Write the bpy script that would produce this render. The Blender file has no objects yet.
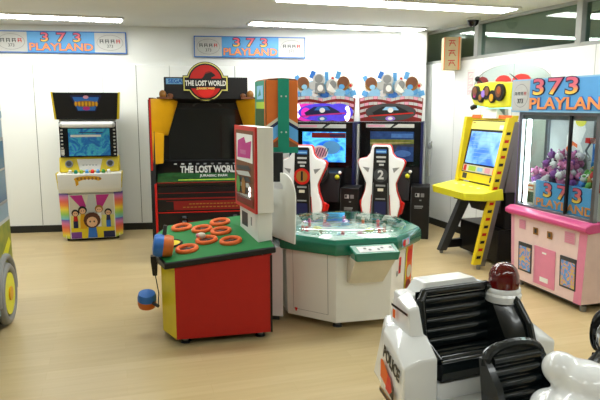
import bpy, bmesh, math, random
from mathutils import Vector, Matrix
R = math.radians
random.seed(7)
sc = bpy.context.scene
col = sc.collection

# ------------------------------------------------------------------ materials
def lin(h):
    h = h.lstrip('#')
    out = []
    for i in (0, 2, 4):
        c = int(h[i:i+2], 16) / 255
        out.append(c / 12.92 if c <= .04045 else ((c + .055) / 1.055) ** 2.4)
    return (*out, 1)

MATS = {}
def mk(name, hexc, rough=.5, metal=0, emit=0, var=.06, scale=14, coat=0, trans=0, ior=1.45, hex2=None, alpha=1):
    m = bpy.data.materials.new(name); m.use_nodes = True
    nt = m.node_tree; b = nt.nodes['Principled BSDF']
    tc = nt.nodes.new('ShaderNodeTexCoord'); nz = nt.nodes.new('ShaderNodeTexNoise')
    nz.inputs['Scale'].default_value = scale; nz.inputs['Detail'].default_value = 3
    nt.links.new(tc.outputs['Object'], nz.inputs['Vector'])
    mix = nt.nodes.new('ShaderNodeMix'); mix.data_type = 'RGBA'
    c = lin(hexc)
    c2 = lin(hex2) if hex2 else tuple(max(0, v * (1 - 2.5 * var)) for v in c[:3]) + (1,)
    mix.inputs[6].default_value = c; mix.inputs[7].default_value = c2
    nt.links.new(nz.outputs['Fac'], mix.inputs[0])
    if not trans: nt.links.new(mix.outputs[2], b.inputs['Base Color'])
    else: b.inputs['Base Color'].default_value = c
    b.inputs['Roughness'].default_value = rough
    b.inputs['Metallic'].default_value = metal
    b.inputs['Coat Weight'].default_value = coat
    b.inputs['Transmission Weight'].default_value = trans
    b.inputs['IOR'].default_value = ior
    b.inputs['Alpha'].default_value = alpha
    if emit:
        nt.links.new(mix.outputs[2], b.inputs['Emission Color'])
        b.inputs['Emission Strength'].default_value = emit
    MATS[name] = m
    return m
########
Exercise –
Print the data above verbatim from the first line through the line holding "col = sc.collection", leaving every picture out.

Exercise response –
Write the bpy script that would produce this render. The Blender file has no objects yet.
import bpy, bmesh, math, random
from mathutils import Vector, Matrix
R = math.radians
random.seed(7)
sc = bpy.context.scene
col = sc.collection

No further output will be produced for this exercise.